I am now in my early sixties, still skinny, and do not like cold. I can swim a bit but usually don’t because even the look of our large local lake in summer gives me hypothermia. I exaggerate a bit here, but the story of this failed swimming lesson is etched in my memory and is perhaps why I don’t like swimming. 

My parents put me into swimming lessons. Good for them because that’s an important skill. Unfortunately, the small town I grew up in didn’t have a pool (that came later), so the Red Cross swimming lessons were held during the summer at a local beach. There was not much “beach”, but there was a long dock where they held the lessons. This beach dropped off quite sharply and was known to be much colder than any other on the lake.

Our “teachers” were girls in the Red Cross program. They were about fifteen to seventeen years old compared to my eight years old, so they were old to me. As was the norm in the late 1960s, parents would drop us off and pick us up instead of being helicopters, and I was told to obey my swim teachers. 

I was already uncomfortable because I was a really skinny boy. Skinny means not much body fat, which means heat loss, which means cold. Whales have blubber for a reason. So, having stuck my toes into the frigid lake before getting onto the dock, I was nervous.

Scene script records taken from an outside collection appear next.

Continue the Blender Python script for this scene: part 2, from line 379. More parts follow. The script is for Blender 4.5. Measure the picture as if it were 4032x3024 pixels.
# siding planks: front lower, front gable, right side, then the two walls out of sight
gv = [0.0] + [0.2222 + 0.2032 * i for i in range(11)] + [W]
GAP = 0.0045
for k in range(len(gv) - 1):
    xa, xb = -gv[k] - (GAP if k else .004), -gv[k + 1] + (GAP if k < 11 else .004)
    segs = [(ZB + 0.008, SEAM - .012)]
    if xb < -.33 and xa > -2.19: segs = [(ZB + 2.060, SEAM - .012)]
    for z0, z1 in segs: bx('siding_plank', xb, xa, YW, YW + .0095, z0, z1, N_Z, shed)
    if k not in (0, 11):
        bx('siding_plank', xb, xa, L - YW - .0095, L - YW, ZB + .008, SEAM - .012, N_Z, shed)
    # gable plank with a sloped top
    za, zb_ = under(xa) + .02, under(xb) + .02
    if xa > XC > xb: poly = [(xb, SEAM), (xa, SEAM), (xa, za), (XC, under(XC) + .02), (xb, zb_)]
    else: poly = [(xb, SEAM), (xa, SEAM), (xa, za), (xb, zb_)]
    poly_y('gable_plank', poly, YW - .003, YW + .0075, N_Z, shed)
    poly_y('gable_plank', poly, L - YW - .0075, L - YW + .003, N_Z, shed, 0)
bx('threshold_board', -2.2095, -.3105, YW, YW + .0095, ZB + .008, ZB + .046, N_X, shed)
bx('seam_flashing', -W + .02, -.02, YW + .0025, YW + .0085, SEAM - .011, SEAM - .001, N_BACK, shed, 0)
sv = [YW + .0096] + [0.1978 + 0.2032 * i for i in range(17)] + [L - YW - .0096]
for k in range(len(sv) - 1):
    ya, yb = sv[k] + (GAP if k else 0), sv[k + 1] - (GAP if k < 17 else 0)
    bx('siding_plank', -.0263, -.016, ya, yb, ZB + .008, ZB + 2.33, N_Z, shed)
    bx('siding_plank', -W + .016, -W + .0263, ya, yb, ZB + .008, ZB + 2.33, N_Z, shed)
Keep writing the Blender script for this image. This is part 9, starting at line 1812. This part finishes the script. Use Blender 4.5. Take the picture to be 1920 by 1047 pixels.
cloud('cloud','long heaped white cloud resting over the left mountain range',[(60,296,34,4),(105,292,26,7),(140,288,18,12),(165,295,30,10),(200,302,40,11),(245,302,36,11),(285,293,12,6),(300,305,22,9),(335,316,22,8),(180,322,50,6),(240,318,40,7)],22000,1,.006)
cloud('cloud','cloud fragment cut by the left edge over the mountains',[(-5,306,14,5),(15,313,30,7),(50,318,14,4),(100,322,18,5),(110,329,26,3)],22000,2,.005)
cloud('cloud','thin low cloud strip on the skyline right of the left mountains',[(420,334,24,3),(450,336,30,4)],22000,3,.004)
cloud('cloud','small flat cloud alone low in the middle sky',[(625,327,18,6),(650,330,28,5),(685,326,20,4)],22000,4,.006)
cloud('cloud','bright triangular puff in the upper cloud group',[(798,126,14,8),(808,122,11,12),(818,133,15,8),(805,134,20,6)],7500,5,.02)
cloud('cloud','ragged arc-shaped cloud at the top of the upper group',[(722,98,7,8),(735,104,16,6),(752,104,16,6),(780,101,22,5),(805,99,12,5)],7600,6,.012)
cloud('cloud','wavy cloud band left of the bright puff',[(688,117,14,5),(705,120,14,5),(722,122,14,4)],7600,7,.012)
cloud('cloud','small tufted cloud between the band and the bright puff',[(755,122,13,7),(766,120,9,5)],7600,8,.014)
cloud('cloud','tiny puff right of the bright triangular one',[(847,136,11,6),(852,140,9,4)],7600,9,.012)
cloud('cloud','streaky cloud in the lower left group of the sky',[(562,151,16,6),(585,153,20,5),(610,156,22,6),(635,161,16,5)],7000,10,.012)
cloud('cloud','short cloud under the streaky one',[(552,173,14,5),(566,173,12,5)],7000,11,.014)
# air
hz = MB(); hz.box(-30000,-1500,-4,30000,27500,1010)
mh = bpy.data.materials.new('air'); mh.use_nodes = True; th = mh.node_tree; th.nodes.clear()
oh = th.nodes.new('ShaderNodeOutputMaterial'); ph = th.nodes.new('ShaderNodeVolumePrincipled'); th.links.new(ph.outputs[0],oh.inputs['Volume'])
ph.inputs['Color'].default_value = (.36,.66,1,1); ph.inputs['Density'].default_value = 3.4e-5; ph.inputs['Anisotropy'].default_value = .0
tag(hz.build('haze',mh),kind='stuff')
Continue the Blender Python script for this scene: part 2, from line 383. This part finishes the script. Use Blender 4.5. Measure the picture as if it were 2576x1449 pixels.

How did the swimming lessons go? Nothing like when I took my sons to the pool and watched them discover what they could do. Nope. For someone who had never swum, I was reluctant to get into what felt like ice water to me. But the swim lessons were held off the dock, and it apparently didn’t matter what your skill level was; the only option was to jump off the dock into deep water, and I did not want to do that.

Problem solved: the teenage girl in charge just picked me up and threw me in. There’s a thing that I think is called the diving reflex, but whatever, it saved my life. I do not remember hitting the water, but I do remember slowly sinking down to rest on the lake bed, legs crossed for some reason, and looking up at the way the sun was rippling across the waves. It was so beautiful and I can see it now. I was strangely content sitting about fifteen feet underwater.

As a skinny boy, unlike those with adipose tissue, I was what they call a “sinker”. I don’t know how long I was sitting on the lake bed at well over my depth, and the sense of peace I was feeling was only interrupted by the girl who had thrown me in dragging me off the bottom and throwing me back on the dock.

I am pretty sure the episode scared her more than me and, hopefully, she learned that throwing a nonswimmer into water does not make them an instant swimmer. I’m not mad at this girl (now probably in her seventies), but I will always wonder if she realized that she’d screwed up or if she just tossed it off as a kid who couldn’t just magically swim and ruined her day by making her actually get in the water. (That was the first and only time I saw any of those girls get wet.)

I’ve never been much of a swimmer since. Even civic pools are too cold for me. But I have this distinct childhood memory of the ceiling (the lake surface above me) gently rippling and throwing beautiful light all over, and that experience of what could have been my drowning remains clear and strangely comforting. Perhaps that is what the brain does when death is near, but it remains the most calming and peaceful memory I have. Strange.